Un problème important est celui de la langue : comment rire lorsque l’on ne comprend quasiment pas un mot, et que l’on est gêné constamment par des spectateurs qui demandent à leur voisin : « Qu’est-ce qu’elle a dit ? » C’est le cas tout particulièrement avec Pauline Courtin (Eurydice). D’aucuns me rétorqueront « il y a les surtitres ». Mais ceux-ci ne donnent le texte que des parties chantées, pas parlées. Et puis, grands dieux (de l’Olympe), les surtitres en français ne sont pas faits pour pallier les carences techniques des interprètes. Le surtitrage devrait en fait être réservé aux traductions en langues étrangères (pourquoi pas dans le cas présent dans d’autres langues européennes, comme au théâtre de la Colline à Paris ?) Vocalement parlant, trop occupée à savonner les trilles, cette même interprète a visiblement freiné ses envies de vocalises périlleuses, mais n’en demeure pas moins, avec une voix plutôt métallique, très en deçà de ce que réclame le rôle. Et si elle a une grande aisance scénique, le parti pris de la « petite cousine de Suzanne » est en décalage avec le personnage : bref, elle n’est pas la mégère insupportable justifiant la suite des événements, et en tous cas pas Eurydice. Amaya Dominguez (agréable Vénus) et Paul Crémazy (Mercure) présentent les mêmes défauts, ce dernier étant de plus essoufflé (par son exercice à vélo ?)
Par ailleurs, à la place que j’occupais (I 15), il y a une sonorité générale des voix évoquant quelque sonorisation mal gérée, peu propice à une écoute sereine. C’est tout particulièrement perceptible avec Marie Gautrot, excellente Opinion Publique, très drôle à accumuler des preuves tant photographiques que matérielles des turpitudes des uns et des autres, et fort bonne diseuse, mais dont la voix chantée présente tout particulièrement au premier tableau, et selon les emplacements où elle se trouve, des trous sonores étranges.
Globalement, tous les interprètes sont excellents, tant dans les parties parlées que chantées, même si l’on regrette cette absence de vent de folie qui laisse les spectateurs de marbre pendant la première moitié de la représentation : Julien Behr (Orphée) est quand même bien trop sage, et Vincent Deliau (Jupiter) a eu beau se raser le crâne, il n’en a pas pour autant gagné en autorité. Sabine Revault d’Allonnes (Junon) devrait elle aussi se révéler plus agressive. Quant à Jérôme Billy (John Styx), s’il réveille bien la salle, son numéro d’imitations et de variations paraît vraiment interminable.

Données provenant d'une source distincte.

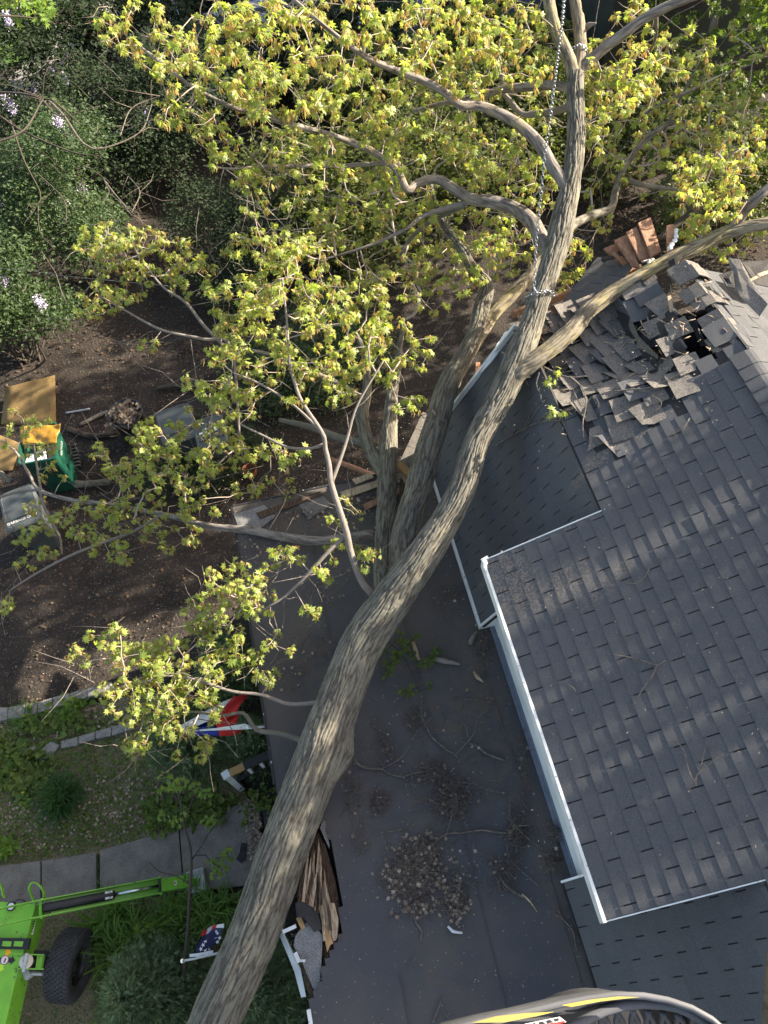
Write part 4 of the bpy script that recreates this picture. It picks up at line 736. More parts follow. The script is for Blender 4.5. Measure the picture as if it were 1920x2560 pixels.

Restent les « moteurs » de la représentation : le délicieux Cupidon d’Emmanuelle de Negri et l’excellent Aristée-Pluton de Mathias Vidal : voilà deux artistes qui ont une très bonne technique vocale (projection, articulation, beauté de la voix), qui ont bien assimilé le style d’Offenbach, et qui développent un jeu scénique parfait, un régal. Nous leur adjoindrons Julie Fuchs (Diane) et Estelle Kaique (Minerve) qui campent et chantent des déesses bien caractérisées.
Donc, au total, malgré toutes ces remarques, une représentation agréable, de bon ton et bien construite, mais une production qui paraît déjà un peu routinière (danger d’une matinée le lendemain d’une soirée ?), qui visiblement a atteint son rythme de croisière et ne semble plus pouvoir, maintenant, progresser.